Source: Herman Bavinck, John Bolt, and John Vriend, Reformed Dogmatics: Prolegomena, vol. 1 (Grand Rapids, MI: Baker Academic, 2003), 212.

The Arche of All Things

According to Simplicius, the neoplatonic commentator on Aristotle, and similarly Hippolytus in his Refutatio omnium haeresium, Anaximander was the first to describe the ground of things he found in the ἀπειρον (the unbounded) with the term ἀρχη (beginning, origin, foundation, or source). By doing this, however, he may have meant only that the ἀπειρον was the beginning and first of all things. But in the philosophy of Plato and Aristotle this word acquired the meaning of the ultimate cause of things. Plato already speaks of the principle of motion, of becoming, and of proof, and Aristotle understands ἀρχαι in general to refer to the first things in a series and particularly the first causes that cannot be traced to other causes…

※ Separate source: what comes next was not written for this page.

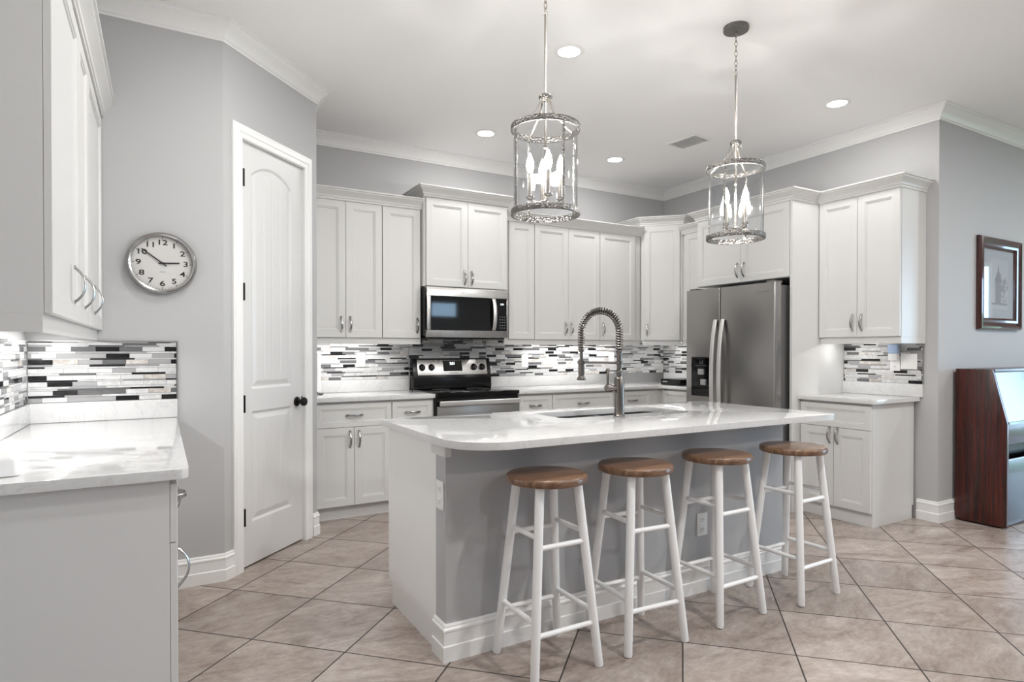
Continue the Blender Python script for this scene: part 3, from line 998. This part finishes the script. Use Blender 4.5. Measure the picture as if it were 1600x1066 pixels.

This terminology was adopted in theology as well. In Scripture ἀρχη not only often has a temporal meaning (Mark 1:1; John 1:1, etc.) but also, a few times, a causative meaning. In the Septuagint the fear of the Lord is called the ἀρχη of wisdom (Prov. 1:7), and in Colossians 1:18 and Revelation 3:14 Christ is called the ἀρχη of creation and of the resurrection. The church fathers frequently spoke of the Father as ἀρχη (origin), πηγη (source), and αἰτιον (cause) of the Son and Spirit, just as Augustine calls the Father “the principle of the whole divinity” (principium totius divinitatis). Thus God was the essential foundation (principium essendi) or the principle of existence (principium existendi) of all that has been created, hence also of science and specifically again of theology.